In 947.1405(7)(a)8 states ”Effective for a releasee whose crime is committed on or after July 1, 2005, a prohibition on accessing the Internet or other computer services until a qualified practitioner in the offender’s sex offender treatment program, after a risk assessment is completed, approves and implements a safety plan for the offender’s accessing or using the Internet or other computer services.”
My offense occurred in 2007. When I was released in 2017, I was told I could not have ANY device capable of accessing the internet until I went through the proper steps. No VCR, no Blue-Ray DVD player, no smart TV, no smart phone, nothing. I was not even allowed to go to the Florida job program and use their computer. On the other hand, my probation officer allowed me to stand over someone and watch them do stuff.

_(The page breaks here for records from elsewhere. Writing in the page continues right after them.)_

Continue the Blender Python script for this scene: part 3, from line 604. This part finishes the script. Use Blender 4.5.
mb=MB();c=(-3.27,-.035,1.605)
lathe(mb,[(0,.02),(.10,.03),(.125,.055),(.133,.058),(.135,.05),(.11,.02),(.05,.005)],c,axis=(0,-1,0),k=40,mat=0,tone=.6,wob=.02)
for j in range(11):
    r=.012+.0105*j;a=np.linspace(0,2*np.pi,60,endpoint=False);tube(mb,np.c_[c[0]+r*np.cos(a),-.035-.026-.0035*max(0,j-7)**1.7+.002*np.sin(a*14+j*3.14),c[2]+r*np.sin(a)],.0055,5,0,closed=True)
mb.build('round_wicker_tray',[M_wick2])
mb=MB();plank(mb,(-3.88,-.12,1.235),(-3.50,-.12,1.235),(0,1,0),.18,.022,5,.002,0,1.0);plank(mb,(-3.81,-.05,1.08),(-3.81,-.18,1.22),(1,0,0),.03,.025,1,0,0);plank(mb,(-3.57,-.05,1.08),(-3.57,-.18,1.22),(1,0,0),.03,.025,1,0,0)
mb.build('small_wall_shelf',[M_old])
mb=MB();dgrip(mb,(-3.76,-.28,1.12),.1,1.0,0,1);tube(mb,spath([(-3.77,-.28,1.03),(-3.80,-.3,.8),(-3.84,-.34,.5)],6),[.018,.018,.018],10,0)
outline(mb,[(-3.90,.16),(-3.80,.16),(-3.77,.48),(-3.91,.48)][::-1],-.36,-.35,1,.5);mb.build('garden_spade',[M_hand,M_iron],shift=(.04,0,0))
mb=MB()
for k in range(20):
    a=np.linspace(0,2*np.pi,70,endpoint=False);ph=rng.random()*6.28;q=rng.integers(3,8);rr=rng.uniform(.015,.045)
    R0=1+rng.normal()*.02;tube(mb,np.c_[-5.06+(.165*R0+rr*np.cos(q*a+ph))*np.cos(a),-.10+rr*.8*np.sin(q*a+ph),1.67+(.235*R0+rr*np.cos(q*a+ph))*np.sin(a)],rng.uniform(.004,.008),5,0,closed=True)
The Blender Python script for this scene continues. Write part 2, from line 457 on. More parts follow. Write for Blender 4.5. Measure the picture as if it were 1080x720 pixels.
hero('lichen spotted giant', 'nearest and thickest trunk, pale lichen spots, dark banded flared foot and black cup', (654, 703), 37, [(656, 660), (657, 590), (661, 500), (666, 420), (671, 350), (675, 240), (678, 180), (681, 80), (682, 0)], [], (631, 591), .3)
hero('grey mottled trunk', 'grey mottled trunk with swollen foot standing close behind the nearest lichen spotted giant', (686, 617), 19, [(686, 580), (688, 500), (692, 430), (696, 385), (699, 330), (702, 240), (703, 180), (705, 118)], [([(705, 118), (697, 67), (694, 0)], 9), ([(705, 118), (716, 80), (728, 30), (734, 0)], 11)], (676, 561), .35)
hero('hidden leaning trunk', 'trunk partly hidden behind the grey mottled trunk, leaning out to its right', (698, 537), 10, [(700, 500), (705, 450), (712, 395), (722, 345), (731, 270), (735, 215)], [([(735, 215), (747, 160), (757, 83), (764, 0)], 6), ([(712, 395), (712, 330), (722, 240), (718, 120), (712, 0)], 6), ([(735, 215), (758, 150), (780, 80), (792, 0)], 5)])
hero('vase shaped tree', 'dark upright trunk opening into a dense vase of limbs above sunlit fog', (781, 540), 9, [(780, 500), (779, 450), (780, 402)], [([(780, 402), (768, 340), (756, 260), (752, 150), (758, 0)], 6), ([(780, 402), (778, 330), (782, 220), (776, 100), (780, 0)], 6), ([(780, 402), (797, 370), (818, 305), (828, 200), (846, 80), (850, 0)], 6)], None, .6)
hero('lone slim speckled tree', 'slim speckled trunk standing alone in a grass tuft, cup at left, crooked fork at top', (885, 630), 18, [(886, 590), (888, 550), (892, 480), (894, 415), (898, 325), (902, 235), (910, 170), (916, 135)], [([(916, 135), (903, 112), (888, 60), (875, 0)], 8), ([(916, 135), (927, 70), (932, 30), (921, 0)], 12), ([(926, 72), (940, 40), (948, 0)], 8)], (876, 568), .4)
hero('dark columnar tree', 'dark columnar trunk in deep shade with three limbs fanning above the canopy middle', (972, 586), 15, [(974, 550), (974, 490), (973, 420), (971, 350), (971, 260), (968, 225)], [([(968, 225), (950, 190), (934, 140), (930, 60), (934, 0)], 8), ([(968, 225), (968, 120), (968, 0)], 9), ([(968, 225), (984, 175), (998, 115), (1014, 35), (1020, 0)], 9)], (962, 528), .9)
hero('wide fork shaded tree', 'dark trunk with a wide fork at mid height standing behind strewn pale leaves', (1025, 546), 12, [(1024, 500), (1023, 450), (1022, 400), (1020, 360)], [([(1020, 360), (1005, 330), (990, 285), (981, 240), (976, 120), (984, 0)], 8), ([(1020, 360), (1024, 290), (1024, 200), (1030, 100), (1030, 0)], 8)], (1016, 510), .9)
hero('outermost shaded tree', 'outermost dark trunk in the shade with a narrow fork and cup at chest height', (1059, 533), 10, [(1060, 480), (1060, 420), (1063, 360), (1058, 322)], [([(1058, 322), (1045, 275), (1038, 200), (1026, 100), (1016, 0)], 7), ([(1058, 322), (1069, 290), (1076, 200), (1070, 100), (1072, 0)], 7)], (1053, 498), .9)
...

It took me nearly a year and a half before I was able to access the net. At the added expenses of court hearings (I represented myself), travel time, multiple evaluations done by “experts” to determine that I was not a risk on the computer and the requirement that I have installed a “watchdog” program that not only watches what I do online, but also watches what I do offline as well. At my cost, of course.
So, this prohibition is STATUTORY. There is little a judge can do to override it. Or a lowly probation officer. I had a few hiccups as I got used to the program but at least now I can communicate via e-mail to friends and family, do online banking and such, research my ancestry and do job searches. It is a hassle, but it is a world better than having a “dumb” computer that is little more than a word processor.
Oh, by the way, that statute is enforced regardless of whether or not your offense had anything to do with a computer. Mine didn’t. My access cost less than $500, but I know others who have paid several times that.
Again – this is part of PROBATION/CONDITIONAL RELEASE/SUPERVISED RELEASE or any other sanction that’s imposed as part of a sentence. NOT people off probation.
Chapter 947 is titled, “FLORIDA COMMISSION ON OFFENDER REVIEW; CONDITIONAL RELEASE; CONTROL RELEASE; PAROLE”
At what point can I get off of Registration Registry , I was Sentenced is the 1990 did 15 years probation, never been arrested for anything at all ?
Check with your attorney – generally 20 years after you complete all sanctions. If you completed probation in 2005; 2025 you can petition for removal.
Question would this apply regarding the next door website where they are deleting your account if the house hold is registered address on the FDLE. Website?
Yes, exactly! Next door CAN restrict access to their platform.
I am still a little confused. When someone is released from prison and they are listed on the registry, if they are also on probation but nothing is mentioned in their sentence about having limitations on their internet use, can the probation officer still forbid the person from using the internet or put limitations on their usage of the internet (assuming the internet usage follows the laws set up for all individuals)? Particularly if the person is not using social media?
Yes – you should consult with your lawyer about the conditions imposed by a PO.
In this situation, the only internet restriction I can envision would be, don’t use the internet to do something prohibited by the sentence or judgement order. I can’t imagine that there would be an outright ban on using the internet unless the judgment order says so.
You should have a copy of your husband’s order of probation. If not, you can get it from the clerk of courts for a nominal fee. Everything he can or cannot do is in that order.